TASK INSTRUCTIONS:
What is the number of lines containing "scene"? Give only that number.

■ ■ ■ ■ ■

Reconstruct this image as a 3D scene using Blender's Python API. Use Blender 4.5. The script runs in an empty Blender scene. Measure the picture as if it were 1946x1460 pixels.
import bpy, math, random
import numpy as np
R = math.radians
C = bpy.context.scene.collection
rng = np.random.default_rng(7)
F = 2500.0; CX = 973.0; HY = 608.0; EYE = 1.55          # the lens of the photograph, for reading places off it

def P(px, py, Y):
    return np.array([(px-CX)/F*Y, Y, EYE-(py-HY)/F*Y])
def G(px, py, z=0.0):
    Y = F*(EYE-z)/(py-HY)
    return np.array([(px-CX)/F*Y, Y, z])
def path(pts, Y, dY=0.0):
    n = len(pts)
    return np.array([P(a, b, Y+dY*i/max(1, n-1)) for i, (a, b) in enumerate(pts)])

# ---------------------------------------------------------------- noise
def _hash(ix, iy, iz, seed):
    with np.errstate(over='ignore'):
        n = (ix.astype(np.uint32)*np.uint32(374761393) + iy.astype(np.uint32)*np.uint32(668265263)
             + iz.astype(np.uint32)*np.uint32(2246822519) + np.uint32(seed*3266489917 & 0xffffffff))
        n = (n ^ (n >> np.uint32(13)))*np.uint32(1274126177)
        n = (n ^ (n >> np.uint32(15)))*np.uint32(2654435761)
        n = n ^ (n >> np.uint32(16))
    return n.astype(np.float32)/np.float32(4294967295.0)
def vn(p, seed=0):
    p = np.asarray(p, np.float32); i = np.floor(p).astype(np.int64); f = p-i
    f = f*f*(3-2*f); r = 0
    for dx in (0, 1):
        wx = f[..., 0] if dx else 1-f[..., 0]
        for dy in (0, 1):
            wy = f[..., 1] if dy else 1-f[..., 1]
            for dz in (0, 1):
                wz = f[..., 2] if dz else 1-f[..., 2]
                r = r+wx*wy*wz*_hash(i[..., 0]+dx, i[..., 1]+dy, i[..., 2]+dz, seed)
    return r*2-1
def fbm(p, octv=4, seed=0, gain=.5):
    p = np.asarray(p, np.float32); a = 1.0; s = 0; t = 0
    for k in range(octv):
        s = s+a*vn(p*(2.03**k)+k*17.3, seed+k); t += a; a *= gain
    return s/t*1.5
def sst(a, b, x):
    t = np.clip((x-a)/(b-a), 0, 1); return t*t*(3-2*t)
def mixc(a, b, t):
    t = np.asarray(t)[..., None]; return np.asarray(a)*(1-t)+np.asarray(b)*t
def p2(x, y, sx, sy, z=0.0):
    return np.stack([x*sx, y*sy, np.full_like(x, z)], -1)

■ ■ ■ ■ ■

EXERCISE ANSWER:
2